The primary reaction between Si and O₂ at 1350 °C formed SiO₂. Upon cooling to approximately 267 °C, this SiO₂ typically crystallized as β-cristobalite (high-temperature polymorph). Subsequent cooling below 267 °C triggered a phase transformation from β-cristobalite to α-cristobalite (low-temperature polymorph), accompanied by 0.9%-1.5% volumetric contraction. This contraction generated primary pores. During reheating, the reverse transformation (α- to β-cristobalite) induced 0.9%–1.5% volumetric expansion. However, due to pre-existing pores, anisotropic expansion, and trapped gases, this expansion failed to fully heal defects and could even enlarge them[53,54]. Ultimately, repeated thermal cycling led to pore accumulation and interconnection, forming the macroscopic chained cavities observed in Figure 8(e).

The reversible β ⇄ α cristobalite phase transformation in the Si layer, with its significant cyclic contraction/expansion, drives the nucleation, growth, and accumulation of pores. This mechanism not only offers a novel pore-engineering strategy for porous ceramic coatings but also inspires innovative design approaches to counteract high-temperature sintering-induced densification in ceramic coatings. Based on this analysis, the authors suggest the following research directions merit further investigation:

(1) In-situ active pore-forming technology. During high-to-low temperature cyclic thermal shocks, the polymorphic transformations of ceramic phases are accompanied by significant volumetric contraction or expansion effects. Examples include: Zirconia (ZrO₂): Tetragonal phase (t-ZrO₂) → Monoclinic phase (m-ZrO₂), accompanied by 3%-5% volumetric expansion. Cristobalite (SiO₂): β-cristobalite (high-temperature form) → α-cristobalite (low-temperature form), undergoing 2.8% volumetric contraction. Alumina (Al₂O₃): γ-Al₂O₃ (cubic) → α-Al₂O₃ (hexagonal), resulting in ~15% volumetric contraction. The volumetric contraction process directly generates primary pores. Conversely, during the volumetric expansion phase, pre-existing pores, anisotropic expansion, and trapped gases prevent complete pore healing and may even enlarge defects. Repeated thermal cycling subsequently leads to pore formation and accumulation. This mechanism provides a novel design strategy for achieving “in-situ active pore control” in advanced ceramic coatings, thereby suppressing coating densification.

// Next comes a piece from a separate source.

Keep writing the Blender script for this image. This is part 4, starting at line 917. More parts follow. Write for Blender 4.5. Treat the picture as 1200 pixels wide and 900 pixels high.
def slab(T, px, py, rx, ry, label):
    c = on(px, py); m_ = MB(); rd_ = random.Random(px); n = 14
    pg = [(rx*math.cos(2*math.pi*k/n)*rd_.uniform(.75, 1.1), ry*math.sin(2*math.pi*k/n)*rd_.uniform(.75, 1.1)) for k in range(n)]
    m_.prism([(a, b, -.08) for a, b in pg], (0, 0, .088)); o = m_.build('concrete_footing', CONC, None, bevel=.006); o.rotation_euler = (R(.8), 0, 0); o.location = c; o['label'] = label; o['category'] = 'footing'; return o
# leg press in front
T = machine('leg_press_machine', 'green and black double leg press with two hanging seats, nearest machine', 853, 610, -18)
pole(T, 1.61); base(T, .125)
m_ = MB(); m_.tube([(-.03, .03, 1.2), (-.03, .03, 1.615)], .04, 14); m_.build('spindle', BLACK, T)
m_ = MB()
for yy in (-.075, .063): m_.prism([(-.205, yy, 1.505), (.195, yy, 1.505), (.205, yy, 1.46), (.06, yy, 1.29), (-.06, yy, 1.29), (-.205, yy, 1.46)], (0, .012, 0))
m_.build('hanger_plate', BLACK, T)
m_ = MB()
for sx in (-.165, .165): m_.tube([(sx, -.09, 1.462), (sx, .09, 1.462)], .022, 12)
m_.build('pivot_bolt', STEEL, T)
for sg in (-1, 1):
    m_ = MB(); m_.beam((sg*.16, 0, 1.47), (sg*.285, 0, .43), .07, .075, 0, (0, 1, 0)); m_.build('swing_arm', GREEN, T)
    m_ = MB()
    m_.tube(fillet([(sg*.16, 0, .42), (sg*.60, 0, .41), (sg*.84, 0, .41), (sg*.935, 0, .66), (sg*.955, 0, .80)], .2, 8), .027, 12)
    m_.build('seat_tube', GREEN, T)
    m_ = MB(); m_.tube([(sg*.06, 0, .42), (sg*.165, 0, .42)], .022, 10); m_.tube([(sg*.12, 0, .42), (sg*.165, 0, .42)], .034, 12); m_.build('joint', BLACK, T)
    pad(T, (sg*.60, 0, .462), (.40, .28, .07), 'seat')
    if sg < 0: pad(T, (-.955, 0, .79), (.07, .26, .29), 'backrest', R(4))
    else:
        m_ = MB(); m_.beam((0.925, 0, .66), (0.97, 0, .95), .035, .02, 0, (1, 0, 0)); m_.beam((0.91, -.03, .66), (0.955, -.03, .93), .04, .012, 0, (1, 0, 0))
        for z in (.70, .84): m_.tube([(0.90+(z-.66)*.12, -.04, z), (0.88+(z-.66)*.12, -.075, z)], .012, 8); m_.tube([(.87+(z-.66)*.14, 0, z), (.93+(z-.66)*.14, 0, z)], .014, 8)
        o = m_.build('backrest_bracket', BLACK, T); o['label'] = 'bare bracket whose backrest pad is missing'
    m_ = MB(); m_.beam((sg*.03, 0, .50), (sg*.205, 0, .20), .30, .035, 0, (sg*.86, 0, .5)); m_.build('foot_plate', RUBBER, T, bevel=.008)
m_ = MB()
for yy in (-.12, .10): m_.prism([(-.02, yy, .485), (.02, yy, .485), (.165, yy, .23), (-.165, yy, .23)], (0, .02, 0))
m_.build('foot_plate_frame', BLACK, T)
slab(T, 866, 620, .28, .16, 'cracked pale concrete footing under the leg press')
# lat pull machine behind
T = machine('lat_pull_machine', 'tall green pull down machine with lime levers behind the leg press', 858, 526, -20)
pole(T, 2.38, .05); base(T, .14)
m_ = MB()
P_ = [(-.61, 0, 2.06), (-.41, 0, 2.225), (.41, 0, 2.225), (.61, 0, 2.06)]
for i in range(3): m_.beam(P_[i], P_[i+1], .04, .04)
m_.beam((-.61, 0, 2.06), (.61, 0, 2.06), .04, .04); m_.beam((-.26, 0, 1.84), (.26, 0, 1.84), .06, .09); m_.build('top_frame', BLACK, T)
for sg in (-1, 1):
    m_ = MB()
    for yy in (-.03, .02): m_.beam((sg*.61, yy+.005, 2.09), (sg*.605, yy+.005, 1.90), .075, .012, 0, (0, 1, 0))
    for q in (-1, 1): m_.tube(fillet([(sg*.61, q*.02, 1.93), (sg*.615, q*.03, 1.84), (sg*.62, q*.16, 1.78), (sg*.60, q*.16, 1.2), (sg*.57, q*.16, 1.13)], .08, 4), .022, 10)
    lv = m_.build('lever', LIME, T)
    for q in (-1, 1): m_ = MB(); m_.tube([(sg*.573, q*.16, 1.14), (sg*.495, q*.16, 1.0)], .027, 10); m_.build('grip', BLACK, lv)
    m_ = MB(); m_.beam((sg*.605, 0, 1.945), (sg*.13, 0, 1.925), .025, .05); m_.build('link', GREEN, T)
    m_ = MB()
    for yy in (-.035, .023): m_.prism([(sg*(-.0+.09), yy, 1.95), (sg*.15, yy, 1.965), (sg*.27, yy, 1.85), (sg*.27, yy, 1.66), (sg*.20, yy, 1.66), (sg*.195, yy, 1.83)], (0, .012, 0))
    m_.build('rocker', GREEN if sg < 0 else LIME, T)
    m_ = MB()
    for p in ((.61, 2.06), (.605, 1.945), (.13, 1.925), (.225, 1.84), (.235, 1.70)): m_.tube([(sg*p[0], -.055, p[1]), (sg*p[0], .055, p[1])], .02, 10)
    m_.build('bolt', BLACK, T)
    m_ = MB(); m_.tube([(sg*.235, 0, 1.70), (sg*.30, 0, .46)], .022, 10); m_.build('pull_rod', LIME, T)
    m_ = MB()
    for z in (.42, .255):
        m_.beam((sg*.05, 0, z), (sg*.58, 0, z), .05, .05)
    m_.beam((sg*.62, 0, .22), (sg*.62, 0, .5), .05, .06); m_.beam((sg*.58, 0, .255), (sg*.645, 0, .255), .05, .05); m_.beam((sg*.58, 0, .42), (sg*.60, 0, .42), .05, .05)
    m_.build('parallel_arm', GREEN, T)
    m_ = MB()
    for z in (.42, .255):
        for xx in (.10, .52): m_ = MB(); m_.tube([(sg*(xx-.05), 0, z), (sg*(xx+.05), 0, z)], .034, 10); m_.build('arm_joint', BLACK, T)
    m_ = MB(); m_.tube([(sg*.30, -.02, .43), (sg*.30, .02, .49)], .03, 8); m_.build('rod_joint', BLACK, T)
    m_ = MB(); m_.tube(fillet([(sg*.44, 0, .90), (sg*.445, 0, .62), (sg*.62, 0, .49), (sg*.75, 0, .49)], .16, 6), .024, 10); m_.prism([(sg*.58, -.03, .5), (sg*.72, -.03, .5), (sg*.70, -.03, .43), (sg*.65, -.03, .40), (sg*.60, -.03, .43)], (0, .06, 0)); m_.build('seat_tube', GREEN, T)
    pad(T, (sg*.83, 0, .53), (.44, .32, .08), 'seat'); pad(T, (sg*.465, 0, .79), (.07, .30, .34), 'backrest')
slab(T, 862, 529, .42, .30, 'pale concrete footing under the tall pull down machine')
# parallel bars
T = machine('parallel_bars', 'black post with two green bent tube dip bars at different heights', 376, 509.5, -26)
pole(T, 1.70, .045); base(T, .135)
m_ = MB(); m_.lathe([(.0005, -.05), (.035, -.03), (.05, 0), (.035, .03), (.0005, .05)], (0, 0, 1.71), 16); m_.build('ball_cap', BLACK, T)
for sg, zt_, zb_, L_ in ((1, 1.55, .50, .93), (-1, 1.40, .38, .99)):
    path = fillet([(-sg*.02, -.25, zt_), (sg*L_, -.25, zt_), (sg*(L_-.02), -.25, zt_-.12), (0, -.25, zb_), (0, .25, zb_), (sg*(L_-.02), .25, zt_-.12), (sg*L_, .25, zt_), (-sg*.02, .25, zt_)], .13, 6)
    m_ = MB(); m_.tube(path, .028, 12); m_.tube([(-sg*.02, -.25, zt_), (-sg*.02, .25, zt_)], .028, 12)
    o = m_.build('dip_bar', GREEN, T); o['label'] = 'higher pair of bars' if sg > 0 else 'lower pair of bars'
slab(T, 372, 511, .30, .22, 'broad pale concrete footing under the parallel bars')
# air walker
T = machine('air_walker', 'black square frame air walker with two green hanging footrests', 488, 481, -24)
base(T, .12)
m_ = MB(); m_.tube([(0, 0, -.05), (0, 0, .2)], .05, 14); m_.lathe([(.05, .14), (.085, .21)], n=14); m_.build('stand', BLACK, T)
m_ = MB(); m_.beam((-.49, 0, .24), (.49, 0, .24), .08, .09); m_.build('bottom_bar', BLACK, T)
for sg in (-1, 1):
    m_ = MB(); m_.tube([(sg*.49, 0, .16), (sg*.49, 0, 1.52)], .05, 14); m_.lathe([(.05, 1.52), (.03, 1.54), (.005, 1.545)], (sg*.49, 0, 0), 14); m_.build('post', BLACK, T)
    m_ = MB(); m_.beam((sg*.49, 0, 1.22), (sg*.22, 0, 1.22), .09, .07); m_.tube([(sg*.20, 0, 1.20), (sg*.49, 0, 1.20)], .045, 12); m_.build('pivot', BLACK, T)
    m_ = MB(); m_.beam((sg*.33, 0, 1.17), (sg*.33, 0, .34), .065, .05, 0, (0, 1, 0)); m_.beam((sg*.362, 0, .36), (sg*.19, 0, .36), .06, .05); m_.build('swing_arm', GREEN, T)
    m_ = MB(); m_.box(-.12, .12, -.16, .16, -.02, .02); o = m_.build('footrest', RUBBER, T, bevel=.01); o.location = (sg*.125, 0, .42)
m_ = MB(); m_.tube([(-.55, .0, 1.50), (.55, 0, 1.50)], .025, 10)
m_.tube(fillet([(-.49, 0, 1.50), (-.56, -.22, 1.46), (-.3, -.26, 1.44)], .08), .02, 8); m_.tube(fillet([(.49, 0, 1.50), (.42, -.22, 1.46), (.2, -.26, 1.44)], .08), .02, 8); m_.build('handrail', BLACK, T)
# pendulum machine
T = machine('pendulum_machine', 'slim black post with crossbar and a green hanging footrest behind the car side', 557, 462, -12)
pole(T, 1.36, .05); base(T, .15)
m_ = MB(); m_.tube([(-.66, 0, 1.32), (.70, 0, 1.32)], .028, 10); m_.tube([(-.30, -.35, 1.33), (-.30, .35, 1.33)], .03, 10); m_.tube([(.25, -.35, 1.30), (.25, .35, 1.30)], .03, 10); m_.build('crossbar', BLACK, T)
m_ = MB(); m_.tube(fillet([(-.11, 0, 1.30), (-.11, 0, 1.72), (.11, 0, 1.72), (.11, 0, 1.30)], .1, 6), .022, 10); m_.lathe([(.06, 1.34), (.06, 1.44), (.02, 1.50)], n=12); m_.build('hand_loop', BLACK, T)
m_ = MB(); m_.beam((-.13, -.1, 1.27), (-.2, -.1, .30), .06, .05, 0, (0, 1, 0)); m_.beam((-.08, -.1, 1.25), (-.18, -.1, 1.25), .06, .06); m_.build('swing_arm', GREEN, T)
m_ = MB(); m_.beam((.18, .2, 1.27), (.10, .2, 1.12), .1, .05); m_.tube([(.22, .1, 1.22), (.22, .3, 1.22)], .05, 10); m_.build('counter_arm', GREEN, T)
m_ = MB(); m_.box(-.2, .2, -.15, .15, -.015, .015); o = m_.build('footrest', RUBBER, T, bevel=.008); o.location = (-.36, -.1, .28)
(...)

(2) Composite pore-control technology. In the in-situ pore-forming process, polymorphic ceramic particles undergo reversible phase transitions under thermal cycling. The accompanying cyclic volumetric expansion/contraction continuously induces pore nucleation and growth. Accumulated pores exert a stress-relief effect (e.g., mitigating thermal mismatch stress and phase transformation stress). During this stress-relief process, stored elastic strain energy is converted into a driving force for grain boundary migration. This promotes pore coalescence along grain boundaries and triggers grain growth, ultimately reducing porosity—a detrimental factor for the sintering resistance of ultra-high-temperature abradable coatings. Therefore, building upon the “in-situ active pore-forming” technology, it is imperative to develop effective methods to inhibit porosity reduction and grain growth (e.g., via grain boundary pinning by nanoparticles or nano-bimodal effects). This forms a “composite pore-control” technology. Ultimately, this approach enables the fabrication of novel ultra-high temperature sintering resistant thermal barrier coatings with synergistic pore-forming and pore-stabilizing mechanisms.